━━ DATASET CONTENT

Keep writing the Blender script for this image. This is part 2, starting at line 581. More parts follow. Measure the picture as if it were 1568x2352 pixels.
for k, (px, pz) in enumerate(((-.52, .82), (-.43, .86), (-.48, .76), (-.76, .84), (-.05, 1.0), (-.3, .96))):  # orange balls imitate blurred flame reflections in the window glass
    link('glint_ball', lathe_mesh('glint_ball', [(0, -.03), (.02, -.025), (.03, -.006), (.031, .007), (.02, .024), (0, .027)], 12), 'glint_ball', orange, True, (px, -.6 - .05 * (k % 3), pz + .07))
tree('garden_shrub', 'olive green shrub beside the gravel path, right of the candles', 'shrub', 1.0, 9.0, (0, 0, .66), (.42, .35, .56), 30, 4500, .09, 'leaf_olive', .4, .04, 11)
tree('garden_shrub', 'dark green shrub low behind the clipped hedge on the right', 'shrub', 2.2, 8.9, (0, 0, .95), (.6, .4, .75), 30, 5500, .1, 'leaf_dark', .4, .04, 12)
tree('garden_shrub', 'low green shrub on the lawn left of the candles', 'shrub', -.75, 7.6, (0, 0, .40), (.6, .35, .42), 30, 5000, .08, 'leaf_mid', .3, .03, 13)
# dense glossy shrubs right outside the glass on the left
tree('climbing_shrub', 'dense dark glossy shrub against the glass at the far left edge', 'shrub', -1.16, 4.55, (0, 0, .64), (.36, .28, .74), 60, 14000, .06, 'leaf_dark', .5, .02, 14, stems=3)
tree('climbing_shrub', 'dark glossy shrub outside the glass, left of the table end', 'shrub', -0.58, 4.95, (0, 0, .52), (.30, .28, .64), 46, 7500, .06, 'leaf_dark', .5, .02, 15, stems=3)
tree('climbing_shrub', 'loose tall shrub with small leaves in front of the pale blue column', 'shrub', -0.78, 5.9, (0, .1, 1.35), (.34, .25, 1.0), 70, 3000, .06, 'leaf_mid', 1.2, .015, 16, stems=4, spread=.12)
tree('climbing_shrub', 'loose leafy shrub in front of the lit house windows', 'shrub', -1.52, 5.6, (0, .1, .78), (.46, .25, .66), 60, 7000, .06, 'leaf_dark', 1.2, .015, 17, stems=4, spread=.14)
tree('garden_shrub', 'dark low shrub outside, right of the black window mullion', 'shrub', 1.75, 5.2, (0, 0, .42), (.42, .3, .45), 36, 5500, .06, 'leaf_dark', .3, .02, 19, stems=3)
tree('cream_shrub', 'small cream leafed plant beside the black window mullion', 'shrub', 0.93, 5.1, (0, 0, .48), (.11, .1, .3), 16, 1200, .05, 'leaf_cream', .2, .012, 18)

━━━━

_BRIEF:_ Copy out the material word for word and line for line.

_FINAL RESULT:_
Keep writing the Blender script for this image. This is part 2, starting at line 581. More parts follow. Measure the picture as if it were 1568x2352 pixels.
for k, (px, pz) in enumerate(((-.52, .82), (-.43, .86), (-.48, .76), (-.76, .84), (-.05, 1.0), (-.3, .96))):  # orange balls imitate blurred flame reflections in the window glass
    link('glint_ball', lathe_mesh('glint_ball', [(0, -.03), (.02, -.025), (.03, -.006), (.031, .007), (.02, .024), (0, .027)], 12), 'glint_ball', orange, True, (px, -.6 - .05 * (k % 3), pz + .07))
tree('garden_shrub', 'olive green shrub beside the gravel path, right of the candles', 'shrub', 1.0, 9.0, (0, 0, .66), (.42, .35, .56), 30, 4500, .09, 'leaf_olive', .4, .04, 11)
tree('garden_shrub', 'dark green shrub low behind the clipped hedge on the right', 'shrub', 2.2, 8.9, (0, 0, .95), (.6, .4, .75), 30, 5500, .1, 'leaf_dark', .4, .04, 12)
tree('garden_shrub', 'low green shrub on the lawn left of the candles', 'shrub', -.75, 7.6, (0, 0, .40), (.6, .35, .42), 30, 5000, .08, 'leaf_mid', .3, .03, 13)
# dense glossy shrubs right outside the glass on the left
tree('climbing_shrub', 'dense dark glossy shrub against the glass at the far left edge', 'shrub', -1.16, 4.55, (0, 0, .64), (.36, .28, .74), 60, 14000, .06, 'leaf_dark', .5, .02, 14, stems=3)
tree('climbing_shrub', 'dark glossy shrub outside the glass, left of the table end', 'shrub', -0.58, 4.95, (0, 0, .52), (.30, .28, .64), 46, 7500, .06, 'leaf_dark', .5, .02, 15, stems=3)
tree('climbing_shrub', 'loose tall shrub with small leaves in front of the pale blue column', 'shrub', -0.78, 5.9, (0, .1, 1.35), (.34, .25, 1.0), 70, 3000, .06, 'leaf_mid', 1.2, .015, 16, stems=4, spread=.12)
tree('climbing_shrub', 'loose leafy shrub in front of the lit house windows', 'shrub', -1.52, 5.6, (0, .1, .78), (.46, .25, .66), 60, 7000, .06, 'leaf_dark', 1.2, .015, 17, stems=4, spread=.14)
tree('garden_shrub', 'dark low shrub outside, right of the black window mullion', 'shrub', 1.75, 5.2, (0, 0, .42), (.42, .3, .45), 36, 5500, .06, 'leaf_dark', .3, .02, 19, stems=3)
tree('cream_shrub', 'small cream leafed plant beside the black window mullion', 'shrub', 0.93, 5.1, (0, 0, .48), (.11, .1, .3), 16, 1200, .05, 'leaf_cream', .2, .012, 18)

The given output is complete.